Several. I got a nice little wool hat with a brim at the House of Blues in Vegas. I like the way it looks.

I also have a fleece hat in that Irish style with the crown snapping to the brim. Looks good and has ear flaps when it’s especially cold.

On warm, sunny winter days, I usually wear my New York Americans baseball cap. I also have a beat up L.L. Bean gray wool cap for shoveling snow.

In warmer times, I have a bunch of baseball caps.

Oh, where do I start? I’m a St. Louis Cardinals fan, and I have the on-field cap in home red and away navy. There’s the L.L. Bean swordfish cap with vents and a big bill. An old railroad stripe cap is for yard work.

I have fedoras in charcoal, brown, and a canvas tan one for light rain.

In straw, I have a wide-brimmed plantation hat in tightly woven white. It looks like Guatemala’s finest, but it was made in the USA. Less formal is a cheap Chinese hat that’s almost a cowboy hat. Oddly, it has a little brass kangaroo on the band. There’s an open weave hat styled sorta like a pith helmet. It looks very much like the old summer US Post Office hat.

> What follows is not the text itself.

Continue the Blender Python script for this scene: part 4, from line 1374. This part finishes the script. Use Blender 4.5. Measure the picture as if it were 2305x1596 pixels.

For winter, there are two. The mainstay is a Polartec hat. Picture two home-plate shaped pieces sewn together. When I put it on, it covers my ears and has a little pointy rooflike part at the top. If I wear it just above the ears, the red and grey hat makes me look like the biggest elf in the building.

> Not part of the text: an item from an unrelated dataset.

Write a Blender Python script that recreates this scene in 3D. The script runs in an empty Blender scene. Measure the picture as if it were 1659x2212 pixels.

When it’s warmer, but I might have to cover my ears, I wear an L.L. Bean hat designed by a mountain climber. It’s a short-billed cap in fleece-lined windproof nylon, with folded up earflaps that can be lowered a little at a time. Because of the close-fitting crown and short bill, it doesn’t look Elmer Fuddish. :rolleyes: I imagine it would get tiresome to have strangers coming up to do their best Elmer, saying, “Be vewwy, vewwy quiet. I’m hunting wabbits.”

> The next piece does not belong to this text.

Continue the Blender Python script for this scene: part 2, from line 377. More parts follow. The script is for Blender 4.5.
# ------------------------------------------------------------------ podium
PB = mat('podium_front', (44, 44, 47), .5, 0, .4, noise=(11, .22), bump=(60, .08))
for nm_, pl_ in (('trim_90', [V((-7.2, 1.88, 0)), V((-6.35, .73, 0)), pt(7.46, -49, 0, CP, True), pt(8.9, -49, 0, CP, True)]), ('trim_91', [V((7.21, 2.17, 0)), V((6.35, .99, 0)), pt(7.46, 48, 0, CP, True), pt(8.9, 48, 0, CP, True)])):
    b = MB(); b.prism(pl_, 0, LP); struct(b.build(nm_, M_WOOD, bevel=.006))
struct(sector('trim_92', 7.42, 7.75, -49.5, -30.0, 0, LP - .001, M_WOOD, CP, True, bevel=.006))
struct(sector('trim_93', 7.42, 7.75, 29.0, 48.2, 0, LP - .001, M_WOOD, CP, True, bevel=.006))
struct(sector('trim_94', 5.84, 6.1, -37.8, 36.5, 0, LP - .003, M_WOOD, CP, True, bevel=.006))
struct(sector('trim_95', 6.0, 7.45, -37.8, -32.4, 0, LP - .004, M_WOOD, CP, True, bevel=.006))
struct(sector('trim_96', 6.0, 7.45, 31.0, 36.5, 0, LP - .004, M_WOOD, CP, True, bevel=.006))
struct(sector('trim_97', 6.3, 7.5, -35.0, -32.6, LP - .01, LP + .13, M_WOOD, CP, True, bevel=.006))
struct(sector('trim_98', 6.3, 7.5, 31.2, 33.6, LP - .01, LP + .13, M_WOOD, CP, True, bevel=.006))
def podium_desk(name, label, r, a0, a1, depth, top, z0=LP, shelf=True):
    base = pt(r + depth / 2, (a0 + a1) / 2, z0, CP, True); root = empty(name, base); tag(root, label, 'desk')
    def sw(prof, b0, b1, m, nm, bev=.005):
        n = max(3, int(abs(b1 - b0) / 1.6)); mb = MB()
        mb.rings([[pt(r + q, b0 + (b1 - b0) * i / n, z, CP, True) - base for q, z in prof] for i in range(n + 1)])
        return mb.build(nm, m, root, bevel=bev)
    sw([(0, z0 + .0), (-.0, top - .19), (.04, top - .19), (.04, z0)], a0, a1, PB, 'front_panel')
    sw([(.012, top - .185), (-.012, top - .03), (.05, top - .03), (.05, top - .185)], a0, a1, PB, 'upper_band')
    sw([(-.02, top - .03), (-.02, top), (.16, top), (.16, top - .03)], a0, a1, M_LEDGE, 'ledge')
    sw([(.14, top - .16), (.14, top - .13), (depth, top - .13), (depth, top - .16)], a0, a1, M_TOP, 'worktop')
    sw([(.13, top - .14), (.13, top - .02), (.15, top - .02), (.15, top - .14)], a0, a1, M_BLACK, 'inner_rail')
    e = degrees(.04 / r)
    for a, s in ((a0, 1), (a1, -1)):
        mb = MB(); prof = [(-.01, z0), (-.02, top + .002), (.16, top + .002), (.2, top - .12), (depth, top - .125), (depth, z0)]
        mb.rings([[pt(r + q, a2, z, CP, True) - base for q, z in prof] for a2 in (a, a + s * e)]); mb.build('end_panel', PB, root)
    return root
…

Not a hat but a old brown sheepskin ushanka, now in the winter. In the summer, often an Elbsegler.

Mostly, I don’t. When I’m out in the sun a lot, I’ll wear a bucket hat. In cold weather, I generally wear a hood, though I also wear woolen ski caps. I’m not very fashionable.

The only hat I wear (other than golf cap on the links or knit skullcap in winter) is a tweed cap, with ear flaps that fold down. Doesn’t give me as bad hat-head as a skullcap.

When not used, the flaps fold up into the hat, and it looks just like a tweed cap. They can be tough to find. Last time I saw them, I bought 2.

Sorta like this. Used to have one with thinsulate. That was nice and warm.

I crocheted up my very own version of this hat (the photo is the one provided by the pattern designer… mine was made using a curly brown/beige/cream variegated wool, so it’s a bit fuzzier than the one pictured)

In Ohio winters nothing beats my black, wool beret, round the house my red wool fez keeps me snug.

In summer I have my brown fedora, or my straw trilby.

Perhaps my grey trilby if I’m in an 1960’s-IBM mood.

My British 1885 khaki colonial sun helmut is fun to wear at picnics or camping.

While mowing the yard I have my Japanese conical straw hat.

Also a black wook baseball cap with no logo, very warm.

Oh, and 2 roman centurian helmets for when the mood strikes, actually, if I started to list all the historical headgear I have it would be a major hijack.

Damn, I love hats.

In winter, I wear a gray wool knit cap with a red stripe. Or at least I did until last week, when my wife commandeered it for her own use. So now I’m not sure what I’ll be wearing.

In other weather, I wear a felt Golden Gate Hat Co. cowboy hat that almost matches this model. Mine is called “The Coyote,” though. I’m guessing they don’t make it anymore. The thing is almost 12 years old. (I need a new one…)

None usually.

If it’s raining and I need to be outside I wear a camo cap like this one. I also have a plain brown & green baseball cap I used to wear backwards along with my face mask when playing paintball.